Task instructions => Beginning at the first line of the data, print each line exactly, stopping after the line that contains "ct, st = math.cos(TILT), math.sin(TILT)".

-------- Stored data

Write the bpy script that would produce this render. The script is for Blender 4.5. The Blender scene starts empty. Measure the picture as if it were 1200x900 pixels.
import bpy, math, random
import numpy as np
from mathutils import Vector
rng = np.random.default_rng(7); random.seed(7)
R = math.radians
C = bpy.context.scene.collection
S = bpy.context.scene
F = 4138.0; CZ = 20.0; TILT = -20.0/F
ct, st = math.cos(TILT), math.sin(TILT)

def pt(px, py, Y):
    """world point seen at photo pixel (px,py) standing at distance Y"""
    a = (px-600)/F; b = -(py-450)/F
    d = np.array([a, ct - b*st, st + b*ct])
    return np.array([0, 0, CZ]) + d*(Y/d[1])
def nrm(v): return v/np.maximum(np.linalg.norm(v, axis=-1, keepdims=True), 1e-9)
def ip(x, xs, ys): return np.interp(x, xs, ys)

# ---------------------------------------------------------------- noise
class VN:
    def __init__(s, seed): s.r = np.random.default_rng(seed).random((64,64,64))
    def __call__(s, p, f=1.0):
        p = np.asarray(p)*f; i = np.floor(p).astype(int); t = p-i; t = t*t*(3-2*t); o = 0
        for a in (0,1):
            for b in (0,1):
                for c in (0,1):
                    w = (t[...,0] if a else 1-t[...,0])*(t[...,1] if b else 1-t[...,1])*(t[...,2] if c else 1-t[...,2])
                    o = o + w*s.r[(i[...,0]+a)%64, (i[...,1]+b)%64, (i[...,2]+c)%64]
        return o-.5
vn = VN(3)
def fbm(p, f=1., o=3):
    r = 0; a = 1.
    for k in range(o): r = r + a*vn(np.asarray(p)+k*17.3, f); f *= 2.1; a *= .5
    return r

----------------

Answer to this problem =>
Write the bpy script that would produce this render. The script is for Blender 4.5. The Blender scene starts empty. Measure the picture as if it were 1200x900 pixels.
import bpy, math, random
import numpy as np
from mathutils import Vector
rng = np.random.default_rng(7); random.seed(7)
R = math.radians
C = bpy.context.scene.collection
S = bpy.context.scene
F = 4138.0; CZ = 20.0; TILT = -20.0/F
ct, st = math.cos(TILT), math.sin(TILT)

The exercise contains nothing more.